| Given request |
Quote every line as given.

<<<<

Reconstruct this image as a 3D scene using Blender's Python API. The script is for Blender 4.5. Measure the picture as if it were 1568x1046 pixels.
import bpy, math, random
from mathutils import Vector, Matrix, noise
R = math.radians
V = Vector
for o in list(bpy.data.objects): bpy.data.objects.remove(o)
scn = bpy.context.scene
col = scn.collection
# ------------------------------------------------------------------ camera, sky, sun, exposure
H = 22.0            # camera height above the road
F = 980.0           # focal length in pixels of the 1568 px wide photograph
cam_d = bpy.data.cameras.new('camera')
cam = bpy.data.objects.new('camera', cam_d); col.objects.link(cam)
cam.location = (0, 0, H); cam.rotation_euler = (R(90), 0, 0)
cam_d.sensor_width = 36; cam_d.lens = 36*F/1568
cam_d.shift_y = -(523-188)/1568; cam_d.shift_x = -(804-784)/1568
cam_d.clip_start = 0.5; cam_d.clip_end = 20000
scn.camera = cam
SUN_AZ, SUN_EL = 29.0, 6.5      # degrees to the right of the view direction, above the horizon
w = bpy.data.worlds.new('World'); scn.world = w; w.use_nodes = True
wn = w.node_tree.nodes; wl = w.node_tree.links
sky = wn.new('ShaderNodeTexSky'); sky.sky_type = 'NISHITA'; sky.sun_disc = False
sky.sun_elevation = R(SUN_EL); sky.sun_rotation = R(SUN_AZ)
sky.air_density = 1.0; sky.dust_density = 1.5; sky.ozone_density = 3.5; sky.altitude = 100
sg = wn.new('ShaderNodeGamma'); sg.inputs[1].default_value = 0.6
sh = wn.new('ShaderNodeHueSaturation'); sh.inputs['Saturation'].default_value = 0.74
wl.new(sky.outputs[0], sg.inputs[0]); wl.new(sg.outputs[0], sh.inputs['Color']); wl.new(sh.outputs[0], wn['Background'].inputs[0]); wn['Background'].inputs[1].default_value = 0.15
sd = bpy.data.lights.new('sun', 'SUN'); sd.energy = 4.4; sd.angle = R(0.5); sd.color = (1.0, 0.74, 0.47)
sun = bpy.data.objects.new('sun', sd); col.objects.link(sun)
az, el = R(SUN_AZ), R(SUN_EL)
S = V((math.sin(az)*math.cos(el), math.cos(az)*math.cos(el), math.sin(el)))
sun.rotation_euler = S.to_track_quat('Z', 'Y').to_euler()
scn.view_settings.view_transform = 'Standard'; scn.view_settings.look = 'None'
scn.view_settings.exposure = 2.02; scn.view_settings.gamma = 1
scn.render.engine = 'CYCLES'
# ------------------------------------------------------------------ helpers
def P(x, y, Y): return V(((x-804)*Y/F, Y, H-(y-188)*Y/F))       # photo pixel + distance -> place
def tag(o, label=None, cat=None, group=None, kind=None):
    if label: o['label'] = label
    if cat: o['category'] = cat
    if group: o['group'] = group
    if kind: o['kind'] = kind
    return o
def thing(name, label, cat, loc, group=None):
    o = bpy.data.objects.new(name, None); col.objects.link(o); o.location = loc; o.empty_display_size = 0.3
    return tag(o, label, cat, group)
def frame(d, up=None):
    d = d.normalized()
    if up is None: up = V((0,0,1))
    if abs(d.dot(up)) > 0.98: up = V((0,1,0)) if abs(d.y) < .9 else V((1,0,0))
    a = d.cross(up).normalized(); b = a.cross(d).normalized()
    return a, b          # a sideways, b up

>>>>

| Answer to the exercise |
Reconstruct this image as a 3D scene using Blender's Python API. The script is for Blender 4.5. Measure the picture as if it were 1568x1046 pixels.
import bpy, math, random
from mathutils import Vector, Matrix, noise
R = math.radians
V = Vector
for o in list(bpy.data.objects): bpy.data.objects.remove(o)
scn = bpy.context.scene
col = scn.collection
# ------------------------------------------------------------------ camera, sky, sun, exposure
H = 22.0            # camera height above the road
F = 980.0           # focal length in pixels of the 1568 px wide photograph
cam_d = bpy.data.cameras.new('camera')
cam = bpy.data.objects.new('camera', cam_d); col.objects.link(cam)
cam.location = (0, 0, H); cam.rotation_euler = (R(90), 0, 0)
cam_d.sensor_width = 36; cam_d.lens = 36*F/1568
cam_d.shift_y = -(523-188)/1568; cam_d.shift_x = -(804-784)/1568
cam_d.clip_start = 0.5; cam_d.clip_end = 20000
scn.camera = cam
SUN_AZ, SUN_EL = 29.0, 6.5      # degrees to the right of the view direction, above the horizon
w = bpy.data.worlds.new('World'); scn.world = w; w.use_nodes = True
wn = w.node_tree.nodes; wl = w.node_tree.links
sky = wn.new('ShaderNodeTexSky'); sky.sky_type = 'NISHITA'; sky.sun_disc = False
sky.sun_elevation = R(SUN_EL); sky.sun_rotation = R(SUN_AZ)
sky.air_density = 1.0; sky.dust_density = 1.5; sky.ozone_density = 3.5; sky.altitude = 100
sg = wn.new('ShaderNodeGamma'); sg.inputs[1].default_value = 0.6
sh = wn.new('ShaderNodeHueSaturation'); sh.inputs['Saturation'].default_value = 0.74
wl.new(sky.outputs[0], sg.inputs[0]); wl.new(sg.outputs[0], sh.inputs['Color']); wl.new(sh.outputs[0], wn['Background'].inputs[0]); wn['Background'].inputs[1].default_value = 0.15
sd = bpy.data.lights.new('sun', 'SUN'); sd.energy = 4.4; sd.angle = R(0.5); sd.color = (1.0, 0.74, 0.47)
sun = bpy.data.objects.new('sun', sd); col.objects.link(sun)
az, el = R(SUN_AZ), R(SUN_EL)
S = V((math.sin(az)*math.cos(el), math.cos(az)*math.cos(el), math.sin(el)))
sun.rotation_euler = S.to_track_quat('Z', 'Y').to_euler()
scn.view_settings.view_transform = 'Standard'; scn.view_settings.look = 'None'
scn.view_settings.exposure = 2.02; scn.view_settings.gamma = 1
scn.render.engine = 'CYCLES'
# ------------------------------------------------------------------ helpers
def P(x, y, Y): return V(((x-804)*Y/F, Y, H-(y-188)*Y/F))       # photo pixel + distance -> place
def tag(o, label=None, cat=None, group=None, kind=None):
    if label: o['label'] = label
    if cat: o['category'] = cat
    if group: o['group'] = group
    if kind: o['kind'] = kind
    return o
def thing(name, label, cat, loc, group=None):
    o = bpy.data.objects.new(name, None); col.objects.link(o); o.location = loc; o.empty_display_size = 0.3
    return tag(o, label, cat, group)
def frame(d, up=None):
    d = d.normalized()
    if up is None: up = V((0,0,1))
    if abs(d.dot(up)) > 0.98: up = V((0,1,0)) if abs(d.y) < .9 else V((1,0,0))
    a = d.cross(up).normalized(); b = a.cross(d).normalized()
    return a, b          # a sideways, b up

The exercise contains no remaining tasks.